Another Curious Criticism of “Race Blind”

In the New York Times Book Review today Nina Bernstein has an interesting review of what sounds like a fascinating new book, INTERRACIAL INTIMACIES, by Harvard law prof Randall Kennedy.

Although much of the review is quite positive, in the end Bernstein criticizes Kennedy for embracing “the coercive power of the state to sever family ties permanently and configure new ones in patterns that better fit his own ideal of a better society.”

I haven’t yet read the book and so can’t comment on the substance of this criticism. But I can, and now will, comment on one of the way Bernstein frames it. She is harshly critical of his “one-dimensional account of the problem posed by half a million children in foster care, many of them black,” and his advocacy of “their rapid, race-blind redistribution to adoptive homes that would be predominantly white, arguing that this would benefit both the children and American race relations.” Continuing, she writes

Kennedy seems untroubled that these children’s own parents are overwhelmingly poor and politically powerless, and that the new ones he seeks for them would be more affluent. Absent is any mention of recent cases in which courts found children had been wrongly removed to foster care because their mothers were battered, homeless or ineligible for public assistance. Nowhere is it more apparent that Kennedy’s vision of a race-blind society has a blind spot for economic inequality.

I can’t imagine that Kennedy’s point is that black kids in foster care should be rapidly made available for adoption by white parents. I strongly suspect his point is that all foster kids should be made available for adoption much quicker than is now being done, and so much the better if that results in more black kids being adopted by white parents.

If so, it strikes me as quite a stretch to say that this view reflects an economic blind spot if a race blind vision. It certainly seems much less like social engineering than the explicitly racialist opposition of groups like the National Association of Black Social Workers to interracial adoption, based in part on shibboleths like “cultural competence.”

Kennedy himself spoke about this in 1998 Congressional testimony regarding adoption.

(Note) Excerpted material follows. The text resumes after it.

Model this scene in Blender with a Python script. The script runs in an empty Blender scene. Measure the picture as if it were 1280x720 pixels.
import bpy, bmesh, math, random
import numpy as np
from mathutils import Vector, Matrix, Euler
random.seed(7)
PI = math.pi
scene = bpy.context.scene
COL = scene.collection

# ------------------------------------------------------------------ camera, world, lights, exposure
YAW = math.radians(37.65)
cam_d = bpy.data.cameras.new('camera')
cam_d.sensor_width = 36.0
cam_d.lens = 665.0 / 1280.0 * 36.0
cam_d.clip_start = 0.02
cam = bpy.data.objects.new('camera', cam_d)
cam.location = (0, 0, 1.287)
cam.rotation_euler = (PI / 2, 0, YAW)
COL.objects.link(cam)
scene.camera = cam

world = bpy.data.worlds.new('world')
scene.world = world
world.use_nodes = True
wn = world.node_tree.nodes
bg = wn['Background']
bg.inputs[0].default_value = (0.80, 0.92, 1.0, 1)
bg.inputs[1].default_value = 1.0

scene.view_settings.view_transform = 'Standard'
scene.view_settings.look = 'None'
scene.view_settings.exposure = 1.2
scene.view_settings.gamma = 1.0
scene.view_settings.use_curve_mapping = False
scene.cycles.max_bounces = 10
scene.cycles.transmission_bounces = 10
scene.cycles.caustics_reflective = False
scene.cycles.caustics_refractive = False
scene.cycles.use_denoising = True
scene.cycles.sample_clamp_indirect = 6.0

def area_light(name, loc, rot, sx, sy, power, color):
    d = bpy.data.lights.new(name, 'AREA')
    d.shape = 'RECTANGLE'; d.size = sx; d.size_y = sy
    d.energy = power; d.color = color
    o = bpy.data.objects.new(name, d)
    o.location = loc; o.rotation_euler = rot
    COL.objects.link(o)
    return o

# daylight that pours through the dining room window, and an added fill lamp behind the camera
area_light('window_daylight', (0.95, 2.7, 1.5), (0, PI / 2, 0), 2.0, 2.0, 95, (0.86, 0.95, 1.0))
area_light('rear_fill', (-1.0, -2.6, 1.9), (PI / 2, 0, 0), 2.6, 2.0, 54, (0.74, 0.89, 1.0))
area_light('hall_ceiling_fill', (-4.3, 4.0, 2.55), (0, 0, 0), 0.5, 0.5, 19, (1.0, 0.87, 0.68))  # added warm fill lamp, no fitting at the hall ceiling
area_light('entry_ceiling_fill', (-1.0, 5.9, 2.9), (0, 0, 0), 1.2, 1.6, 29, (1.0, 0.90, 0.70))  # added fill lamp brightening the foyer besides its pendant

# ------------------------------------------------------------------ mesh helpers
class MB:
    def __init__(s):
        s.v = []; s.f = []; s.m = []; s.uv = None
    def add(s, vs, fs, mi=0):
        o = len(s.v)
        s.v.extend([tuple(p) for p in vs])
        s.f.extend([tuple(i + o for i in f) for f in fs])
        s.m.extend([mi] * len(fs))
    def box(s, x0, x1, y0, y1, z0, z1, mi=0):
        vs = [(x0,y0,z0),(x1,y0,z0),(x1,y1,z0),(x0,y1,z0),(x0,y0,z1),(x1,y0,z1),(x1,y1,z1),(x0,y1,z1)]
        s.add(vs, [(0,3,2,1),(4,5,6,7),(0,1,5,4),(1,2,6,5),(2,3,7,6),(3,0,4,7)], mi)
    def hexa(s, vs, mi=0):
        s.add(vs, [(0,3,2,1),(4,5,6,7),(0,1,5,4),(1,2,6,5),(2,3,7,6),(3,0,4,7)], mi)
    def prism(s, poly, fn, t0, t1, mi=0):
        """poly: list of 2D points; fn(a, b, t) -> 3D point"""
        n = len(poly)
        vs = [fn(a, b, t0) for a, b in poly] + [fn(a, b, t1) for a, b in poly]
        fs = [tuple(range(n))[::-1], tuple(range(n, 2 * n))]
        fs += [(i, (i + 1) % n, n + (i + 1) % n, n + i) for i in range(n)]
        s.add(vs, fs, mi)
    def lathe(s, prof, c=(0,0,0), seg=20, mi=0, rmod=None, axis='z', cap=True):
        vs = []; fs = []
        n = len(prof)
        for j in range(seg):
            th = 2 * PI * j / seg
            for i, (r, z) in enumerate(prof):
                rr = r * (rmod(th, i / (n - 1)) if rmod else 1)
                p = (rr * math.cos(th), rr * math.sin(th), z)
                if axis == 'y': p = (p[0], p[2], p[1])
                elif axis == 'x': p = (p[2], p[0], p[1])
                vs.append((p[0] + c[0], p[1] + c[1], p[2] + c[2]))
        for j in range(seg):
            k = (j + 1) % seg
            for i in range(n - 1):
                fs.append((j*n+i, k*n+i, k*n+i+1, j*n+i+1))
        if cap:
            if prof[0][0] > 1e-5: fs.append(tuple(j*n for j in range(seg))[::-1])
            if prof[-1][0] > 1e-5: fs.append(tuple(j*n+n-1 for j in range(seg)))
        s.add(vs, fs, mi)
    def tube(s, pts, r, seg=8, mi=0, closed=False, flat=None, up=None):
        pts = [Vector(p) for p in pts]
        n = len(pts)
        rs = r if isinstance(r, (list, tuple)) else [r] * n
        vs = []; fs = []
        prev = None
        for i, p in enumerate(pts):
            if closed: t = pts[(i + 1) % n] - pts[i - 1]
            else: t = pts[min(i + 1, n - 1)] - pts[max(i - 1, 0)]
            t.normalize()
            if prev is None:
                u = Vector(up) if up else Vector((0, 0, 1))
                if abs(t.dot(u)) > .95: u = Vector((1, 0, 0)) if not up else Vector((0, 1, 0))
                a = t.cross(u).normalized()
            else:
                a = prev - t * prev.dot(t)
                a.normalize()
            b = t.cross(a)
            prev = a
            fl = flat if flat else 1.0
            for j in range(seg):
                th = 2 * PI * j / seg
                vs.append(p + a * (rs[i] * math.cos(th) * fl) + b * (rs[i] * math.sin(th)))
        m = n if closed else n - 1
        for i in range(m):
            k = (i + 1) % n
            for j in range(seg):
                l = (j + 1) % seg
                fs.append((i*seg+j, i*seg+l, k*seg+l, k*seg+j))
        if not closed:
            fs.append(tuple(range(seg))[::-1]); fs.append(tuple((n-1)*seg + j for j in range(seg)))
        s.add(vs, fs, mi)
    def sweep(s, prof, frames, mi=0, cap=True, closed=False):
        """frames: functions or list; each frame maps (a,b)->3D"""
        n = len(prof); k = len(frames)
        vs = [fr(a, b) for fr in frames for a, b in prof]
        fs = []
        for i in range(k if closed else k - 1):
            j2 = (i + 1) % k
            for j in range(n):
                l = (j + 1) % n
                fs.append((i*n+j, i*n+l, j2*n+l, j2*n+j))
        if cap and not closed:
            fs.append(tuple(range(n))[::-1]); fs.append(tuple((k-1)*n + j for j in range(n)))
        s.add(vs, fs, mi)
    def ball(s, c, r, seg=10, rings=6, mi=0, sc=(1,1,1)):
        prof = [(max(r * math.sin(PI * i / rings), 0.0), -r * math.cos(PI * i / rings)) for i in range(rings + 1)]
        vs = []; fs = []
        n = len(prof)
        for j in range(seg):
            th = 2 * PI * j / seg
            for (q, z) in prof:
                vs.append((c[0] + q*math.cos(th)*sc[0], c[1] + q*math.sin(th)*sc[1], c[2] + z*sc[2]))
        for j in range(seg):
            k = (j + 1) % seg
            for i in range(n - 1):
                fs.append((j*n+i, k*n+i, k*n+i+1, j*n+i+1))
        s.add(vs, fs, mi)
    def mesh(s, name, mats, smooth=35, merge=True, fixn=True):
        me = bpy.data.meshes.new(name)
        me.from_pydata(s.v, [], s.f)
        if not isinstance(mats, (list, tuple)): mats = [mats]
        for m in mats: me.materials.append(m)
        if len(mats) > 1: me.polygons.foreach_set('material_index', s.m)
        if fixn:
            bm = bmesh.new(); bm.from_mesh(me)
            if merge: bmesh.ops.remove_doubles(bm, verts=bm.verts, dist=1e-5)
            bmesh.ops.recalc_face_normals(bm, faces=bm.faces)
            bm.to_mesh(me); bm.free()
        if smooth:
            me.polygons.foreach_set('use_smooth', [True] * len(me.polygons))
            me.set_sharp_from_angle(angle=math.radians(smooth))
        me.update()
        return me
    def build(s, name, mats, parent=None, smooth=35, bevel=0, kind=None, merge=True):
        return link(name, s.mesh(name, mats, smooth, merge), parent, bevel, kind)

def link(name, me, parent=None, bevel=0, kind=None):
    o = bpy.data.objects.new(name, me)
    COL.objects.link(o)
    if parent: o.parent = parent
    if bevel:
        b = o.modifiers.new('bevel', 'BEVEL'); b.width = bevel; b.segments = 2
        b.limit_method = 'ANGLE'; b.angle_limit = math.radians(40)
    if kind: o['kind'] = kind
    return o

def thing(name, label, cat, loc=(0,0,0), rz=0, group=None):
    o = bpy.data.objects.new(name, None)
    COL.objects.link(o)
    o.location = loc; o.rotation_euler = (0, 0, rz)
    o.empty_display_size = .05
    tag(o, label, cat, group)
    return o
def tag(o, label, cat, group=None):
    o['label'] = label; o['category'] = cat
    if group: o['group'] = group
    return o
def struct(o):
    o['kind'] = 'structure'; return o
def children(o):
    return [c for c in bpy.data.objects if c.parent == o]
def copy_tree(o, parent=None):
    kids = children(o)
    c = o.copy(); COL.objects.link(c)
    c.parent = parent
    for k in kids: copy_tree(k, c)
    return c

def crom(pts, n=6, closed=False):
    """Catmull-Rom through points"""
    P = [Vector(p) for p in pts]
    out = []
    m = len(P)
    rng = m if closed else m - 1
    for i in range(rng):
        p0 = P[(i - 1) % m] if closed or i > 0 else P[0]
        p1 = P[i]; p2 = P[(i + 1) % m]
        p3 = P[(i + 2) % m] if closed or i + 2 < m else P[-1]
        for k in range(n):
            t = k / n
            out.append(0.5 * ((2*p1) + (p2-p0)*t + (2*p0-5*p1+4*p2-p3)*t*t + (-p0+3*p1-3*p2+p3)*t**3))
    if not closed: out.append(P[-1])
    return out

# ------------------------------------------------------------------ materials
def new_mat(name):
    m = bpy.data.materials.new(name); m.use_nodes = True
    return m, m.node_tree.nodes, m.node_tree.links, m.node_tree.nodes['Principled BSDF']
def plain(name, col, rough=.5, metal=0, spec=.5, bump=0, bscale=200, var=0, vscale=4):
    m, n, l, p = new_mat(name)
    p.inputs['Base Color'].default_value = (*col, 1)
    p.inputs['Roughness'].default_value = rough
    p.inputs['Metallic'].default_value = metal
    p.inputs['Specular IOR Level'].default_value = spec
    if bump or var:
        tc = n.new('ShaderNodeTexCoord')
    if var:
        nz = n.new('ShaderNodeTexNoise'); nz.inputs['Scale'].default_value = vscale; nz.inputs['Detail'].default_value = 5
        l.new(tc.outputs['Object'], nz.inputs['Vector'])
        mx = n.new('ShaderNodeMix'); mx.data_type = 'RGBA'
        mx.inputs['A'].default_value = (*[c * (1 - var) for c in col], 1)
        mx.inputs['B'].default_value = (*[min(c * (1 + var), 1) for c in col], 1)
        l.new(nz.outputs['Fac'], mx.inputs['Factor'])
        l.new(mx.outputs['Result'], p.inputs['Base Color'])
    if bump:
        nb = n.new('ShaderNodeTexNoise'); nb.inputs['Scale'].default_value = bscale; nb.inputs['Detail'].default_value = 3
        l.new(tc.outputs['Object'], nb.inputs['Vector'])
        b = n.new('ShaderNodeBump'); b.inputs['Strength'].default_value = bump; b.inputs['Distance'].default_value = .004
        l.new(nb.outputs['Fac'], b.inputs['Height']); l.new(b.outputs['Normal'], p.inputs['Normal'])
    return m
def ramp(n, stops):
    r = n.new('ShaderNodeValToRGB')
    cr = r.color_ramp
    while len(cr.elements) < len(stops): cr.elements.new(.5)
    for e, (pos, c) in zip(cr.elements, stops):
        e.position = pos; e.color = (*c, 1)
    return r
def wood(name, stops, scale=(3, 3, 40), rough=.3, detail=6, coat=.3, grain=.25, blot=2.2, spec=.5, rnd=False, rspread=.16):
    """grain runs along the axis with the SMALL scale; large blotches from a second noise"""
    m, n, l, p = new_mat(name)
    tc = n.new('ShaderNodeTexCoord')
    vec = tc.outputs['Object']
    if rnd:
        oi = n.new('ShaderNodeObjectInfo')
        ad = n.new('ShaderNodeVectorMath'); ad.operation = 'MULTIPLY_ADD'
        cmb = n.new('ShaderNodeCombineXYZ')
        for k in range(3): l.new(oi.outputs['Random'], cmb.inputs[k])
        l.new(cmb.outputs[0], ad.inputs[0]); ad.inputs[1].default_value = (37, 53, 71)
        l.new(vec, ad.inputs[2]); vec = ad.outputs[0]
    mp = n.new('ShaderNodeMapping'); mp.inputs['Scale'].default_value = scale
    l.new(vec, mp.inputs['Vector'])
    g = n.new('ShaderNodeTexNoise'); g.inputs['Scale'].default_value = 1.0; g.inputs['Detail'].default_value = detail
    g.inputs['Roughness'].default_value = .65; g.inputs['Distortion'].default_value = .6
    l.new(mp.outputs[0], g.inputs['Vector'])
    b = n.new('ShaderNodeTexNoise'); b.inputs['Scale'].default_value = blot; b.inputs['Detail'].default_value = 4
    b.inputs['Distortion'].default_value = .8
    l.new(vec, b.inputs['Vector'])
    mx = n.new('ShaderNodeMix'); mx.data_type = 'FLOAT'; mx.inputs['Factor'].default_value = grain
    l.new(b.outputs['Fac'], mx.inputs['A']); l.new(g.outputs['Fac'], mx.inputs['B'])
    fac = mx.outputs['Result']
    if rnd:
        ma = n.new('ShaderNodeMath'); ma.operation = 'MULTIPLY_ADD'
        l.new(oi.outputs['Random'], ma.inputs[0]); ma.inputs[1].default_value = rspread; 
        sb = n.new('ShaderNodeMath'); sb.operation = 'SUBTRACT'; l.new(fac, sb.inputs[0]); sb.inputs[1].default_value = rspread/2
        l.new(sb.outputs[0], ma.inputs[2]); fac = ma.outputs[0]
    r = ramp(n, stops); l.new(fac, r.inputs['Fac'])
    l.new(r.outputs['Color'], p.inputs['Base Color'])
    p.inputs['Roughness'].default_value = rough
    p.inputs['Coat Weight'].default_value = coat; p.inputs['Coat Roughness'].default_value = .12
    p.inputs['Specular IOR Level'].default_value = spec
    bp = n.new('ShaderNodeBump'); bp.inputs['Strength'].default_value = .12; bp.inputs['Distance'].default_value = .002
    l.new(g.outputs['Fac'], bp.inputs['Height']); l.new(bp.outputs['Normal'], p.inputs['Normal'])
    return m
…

There are a variety of problems with this notion of cultural competency. For one thing, it puts officials in the position of attempting to prescribe “racial correctness.” Fortunately, there exists no authoritative criterion by which to measure what sort of ideas or conduct can certifiably be deemed to be properly “black” (or “white” or “yellow” etc.). African Americans (like the individuals constituting all groups in American society) vary tremendously. Many like gospel music or rap. Many do not. Many celebrate Kwanza. many do not. Many live in predominately black neighborhoods. Some do not. Many are Christians. Many are Moslems. The idea that public or private child welfare officials would homogenize the varied African American community and then impose that homogenized stereotype upon white adults seeking to provide children with adoptive homes or foster care is a frightening prospect. Worse still is that this dubious concern with cultural competency is often nothing more than a pretext for racial matching, a way to continue the racial steering of needy children without expressly saying so.

I look forward to reading Kennedy’s book.